Appellant did not prove that a motion to suppress would have been granted. Therefore, he has failed to satisfy Strickland. See Jackson v. State, 973 S.W.2d 954, 957 (Tex. Crim. App. 1998) (holding because appellant did not establish by a preponderance of the evidence that evidence should have been suppressed, he failed to prove his counsel was ineffective for failing to file motion to suppress); Roberson v. State, 852 S.W.2d 508, 510-12 (Tex. Crim. App. 1993) (holding that without a showing the pre-trial motion had merit, and that a ruling on the motion would have changed outcome of case, counsel will not be ineffective for failing to assert motion).
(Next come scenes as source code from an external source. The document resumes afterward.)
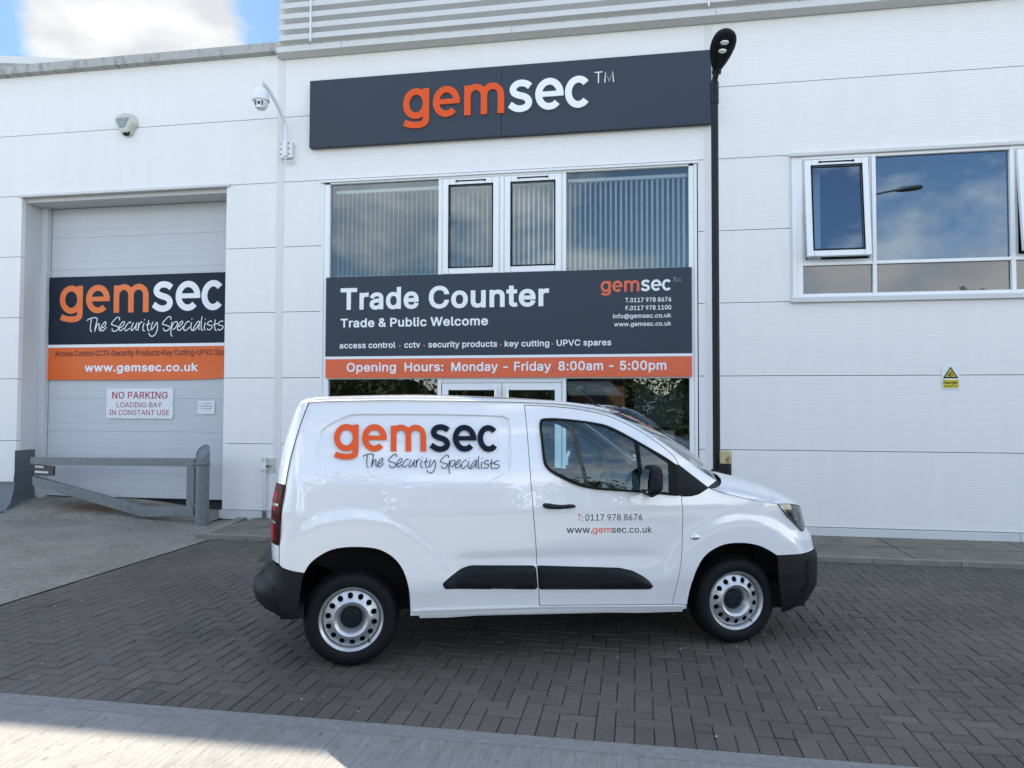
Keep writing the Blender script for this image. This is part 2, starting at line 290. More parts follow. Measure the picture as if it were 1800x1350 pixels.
def roadmat():
    m, N, L = newmat('brushed_concrete_road'); o = N.new('ShaderNodeOutputMaterial'); p = N.new('ShaderNodeBsdfPrincipled'); L.new(p.outputs[0], o.inputs[0]); p.inputs['Roughness'].default_value = 0.8
    tc = N.new('ShaderNodeTexCoord')
    def noise(sc, det, mapscale=None, rough=0.6, rz=0):
        n = N.new('ShaderNodeTexNoise'); n.inputs['Scale'].default_value = sc; n.inputs['Detail'].default_value = det; n.inputs['Roughness'].default_value = rough
        if mapscale:
            mm = N.new('ShaderNodeMapping'); mm.inputs['Scale'].default_value = mapscale; mm.inputs['Rotation'].default_value = (0, 0, rz); L.new(tc.outputs['Object'], mm.inputs[0]); L.new(mm.outputs[0], n.inputs[0])
        else: L.new(tc.outputs['Object'], n.inputs[0])
        return n
    br = noise(1.0, 8, (60, 3.4, 1), 0.8, radians(-6)); pit = noise(1.0, 6, (34, 9, 1), .7, radians(-6)); bl = noise(1.2, 6); gr = noise(160, 3); bl2 = noise(9, 5)
    r = N.new('ShaderNodeValToRGB'); r.color_ramp.elements[0].position = 0.30; r.color_ramp.elements[0].color = (0.10, 0.10, 0.096, 1); r.color_ramp.elements[1].position = 0.62; r.color_ramp.elements[1].color = (0.285, 0.28, 0.265, 1)
    a = N.new('ShaderNodeMath'); a.operation = 'MULTIPLY_ADD'; a.inputs[1].default_value = 0.65; L.new(br.outputs['Fac'], a.inputs[0])
    b = N.new('ShaderNodeMath'); b.operation = 'MULTIPLY'; b.inputs[1].default_value = 0.22; L.new(bl.outputs['Fac'], b.inputs[0])
    c = N.new('ShaderNodeMath'); c.operation = 'MULTIPLY_ADD'; c.inputs[1].default_value = 0.14; L.new(bl2.outputs['Fac'], c.inputs[0]); L.new(b.outputs[0], c.inputs[2])
    L.new(c.outputs[0], a.inputs[2]); L.new(a.outputs[0], r.inputs[0]); pr = N.new('ShaderNodeValToRGB'); pr.color_ramp.elements[0].position = 0.30; pr.color_ramp.elements[0].color = (.30, .30, .30, 1); pr.color_ramp.elements[1].position = 0.42; pr.color_ramp.elements[1].color = (1, 1, 1, 1); L.new(pit.outputs['Fac'], pr.inputs[0])
    pm = N.new('ShaderNodeMixRGB'); pm.blend_type = 'MULTIPLY'; pm.inputs[0].default_value = 1; L.new(r.outputs[0], pm.inputs[1]); L.new(pr.outputs[0], pm.inputs[2]); L.new(pm.outputs[0], p.inputs['Base Color'])
    s = N.new('ShaderNodeMath'); s.operation = 'MULTIPLY_ADD'; s.inputs[1].default_value = 0.35; L.new(gr.outputs['Fac'], s.inputs[0]); L.new(br.outputs['Fac'], s.inputs[2])
    bp = N.new('ShaderNodeBump'); bp.inputs['Strength'].default_value = 0.9; bp.inputs['Distance'].default_value = 0.012; L.new(s.outputs[0], bp.inputs['Height']); L.new(bp.outputs[0], p.inputs['Normal'])
    return m
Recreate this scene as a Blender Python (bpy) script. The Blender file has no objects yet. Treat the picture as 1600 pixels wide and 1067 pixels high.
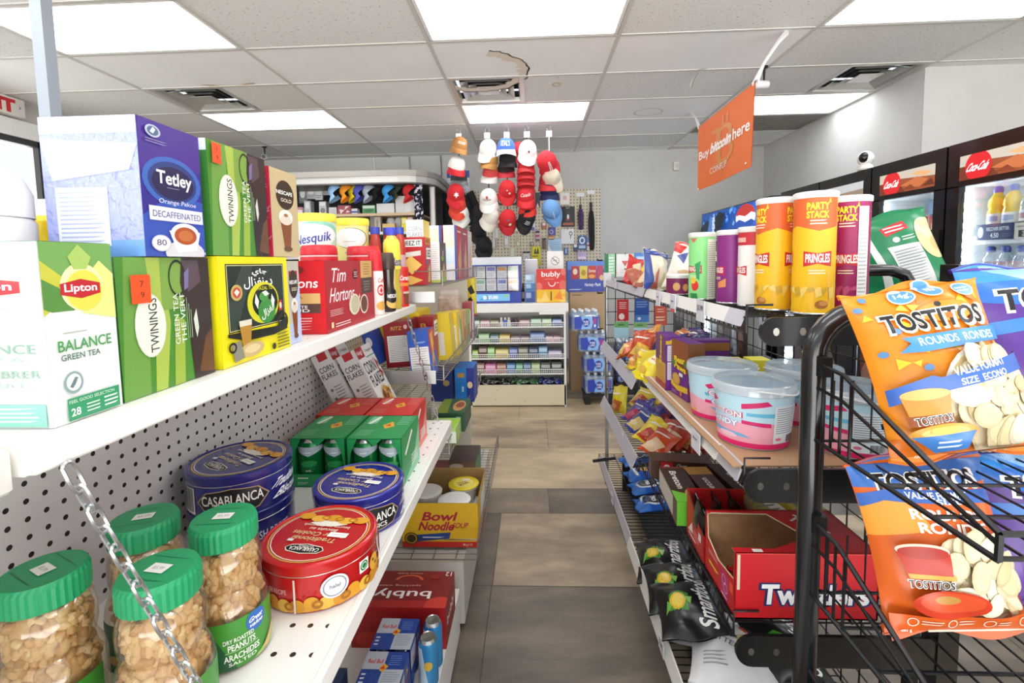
import bpy, bmesh, math, random
from mathutils import Vector, Matrix, Euler
random.seed(7)
R = math.radians
SC = bpy.context.scene
COL = SC.collection
# ---------------------------------------------------------------- camera, world, exposure
cam = bpy.data.objects.new('camera', bpy.data.cameras.new('camera'))
COL.objects.link(cam)
cam.data.sensor_width = 36.0
cam.data.lens = 736.7 / 1600 * 36
cam.data.shift_y = -(533.5 - 465.7) / 1600
cam.data.clip_start = 0.02
_p, _y, _r = .0765, .0431, -.0179
_f = Vector((-math.sin(_y) * math.cos(_p), math.cos(_y) * math.cos(_p), -math.sin(_p)))
_rt = Vector((math.cos(_y), math.sin(_y), 0)); _u = _rt.cross(_f)
_rr = _rt * math.cos(_r) + _u * math.sin(_r); _uu = _u * math.cos(_r) - _rt * math.sin(_r)
HC = 1.32
_m = Matrix((_rr, _uu, -_f)).transposed().to_4x4(); _m.translation = Vector((0, 0, HC))
cam.matrix_world = _m
SC.camera = cam
vs = SC.view_settings
vs.view_transform = 'Standard'; vs.look = 'None'; vs.gamma = 1; vs.use_curve_mapping = False
vs.exposure = 0.33
SC.cycles.max_bounces = 16; SC.cycles.diffuse_bounces = 9; SC.cycles.transparent_max_bounces = 24
SC.display_settings.display_device = 'sRGB'
W = bpy.data.worlds.new('daylight'); SC.world = W; W.use_nodes = True
# overcast sky above; brighter lower half added below the horizon to lift the ceiling
_n = W.node_tree; _bg = _n.nodes['Background']; _bg.inputs[1].default_value = 1.0
_tc = _n.nodes.new('ShaderNodeTexCoord'); _sx = _n.nodes.new('ShaderNodeSeparateXYZ'); _rm = _n.nodes.new('ShaderNodeValToRGB')
_mr = _n.nodes.new('ShaderNodeMapRange'); _mr.inputs[1].default_value = -1; _mr.inputs[2].default_value = 1
_n.links.new(_tc.outputs['Generated'], _sx.inputs[0]); _n.links.new(_sx.outputs[2], _mr.inputs[0]); _n.links.new(_mr.outputs[0], _rm.inputs[0]); _n.links.new(_rm.outputs[0], _bg.inputs[0])
_e = _rm.color_ramp.elements; _e[0].position = .48; _e[0].color = (4.4, 4.4, 4.3, 1); _e[1].position = .54; _e[1].color = (.85, .9, .95, 1)
PANEL_POWER = 4.7
# ---------------------------------------------------------------- materials
def lin(h):
    h = h.lstrip('#'); o = []
    for i in (0, 2, 4):
        c = int(h[i:i + 2], 16) / 255
        o.append(c / 12.92 if c <= .04045 else ((c + .055) / 1.055) ** 2.4)
    return (*o, 1)
_mats = {}
def mat(h, rough=.5, metal=0.0, coat=0.0, bump=0.0, bscale=60.0):
    k = (h, rough, metal, coat, bump, bscale)
    if k in _mats: return _mats[k]
    m = bpy.data.materials.new('paint_' + h.lstrip('#')); m.use_nodes = True
    n = m.node_tree; b = n.nodes['Principled BSDF']
    b.inputs['Base Color'].default_value = lin(h); b.inputs['Roughness'].default_value = rough
    b.inputs['Metallic'].default_value = metal
    if coat: b.inputs['Coat Weight'].default_value = coat; b.inputs['Coat Roughness'].default_value = .08
    if bump:
        t = n.nodes.new('ShaderNodeTexCoord'); z = n.nodes.new('ShaderNodeTexNoise'); z.inputs['Scale'].default_value = bscale; z.inputs['Detail'].default_value = 3
        bp = n.nodes.new('ShaderNodeBump'); bp.inputs['Strength'].default_value = bump; bp.inputs['Distance'].default_value = .01
        n.links.new(t.outputs['Object'], z.inputs['Vector']); n.links.new(z.outputs[0], bp.inputs['Height'])
        n.links.new(bp.outputs[0], b.inputs['Normal'])
        if coat: n.links.new(bp.outputs[0], b.inputs['Coat Normal'])
    _mats[k] = m; return m
def noise_mat(name, c1, c2, scale=(5, 5, 5), rough=.5, detail=6, lo=.35, hi=.65, c3=None, bump=0.0, coat=0.0):
    m = bpy.data.materials.new(name); m.use_nodes = True; n = m.node_tree; b = n.nodes['Principled BSDF']
    t = n.nodes.new('ShaderNodeTexCoord'); mp = n.nodes.new('ShaderNodeMapping'); mp.inputs['Scale'].default_value = scale
    z = n.nodes.new('ShaderNodeTexNoise'); z.inputs['Scale'].default_value = 1; z.inputs['Detail'].default_value = detail; z.inputs['Roughness'].default_value = .62
    r = n.nodes.new('ShaderNodeValToRGB'); e = r.color_ramp.elements
    e[0].position = lo; e[0].color = lin(c1); e[1].position = hi; e[1].color = lin(c2)
    if c3: x = e.new((lo + hi) / 2); x.color = lin(c3)
    n.links.new(t.outputs['Object'], mp.inputs[0]); n.links.new(mp.outputs[0], z.inputs['Vector']); n.links.new(z.outputs[0], r.inputs[0])
    n.links.new(r.outputs[0], b.inputs['Base Color']); b.inputs['Roughness'].default_value = rough
    if coat: b.inputs['Coat Weight'].default_value = coat
    if bump:
        bp = n.nodes.new('ShaderNodeBump'); bp.inputs['Strength'].default_value = bump; bp.inputs['Distance'].default_value = .002
        n.links.new(z.outputs[0], bp.inputs['Height']); n.links.new(bp.outputs[0], b.inputs['Normal'])
    return m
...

After reviewing the entire record, we hold appellant has not overcome the presumption of reasonableness and sound trial strategy. Appellant's third issue is overruled.
Accordingly, the judgment of the trial court is affirmed.
NELDA V. RODRIGUEZ

Justice
Do not publish .

Tex. R. App. P. 47.3.
Opinion delivered and filed

this 23rd day of August, 2001.

1. See Tex. Pen. Code Ann. 29.02(a), 29.03(a)(2) (Vernon 1994).

2. Brandon's last name does not appear in the record.

3. A person commits theft "if he unlawfully appropriates property with intent to deprive the owner of the property." Tex. Pen. Code. Ann. 31.03(a) (Vernon 1994).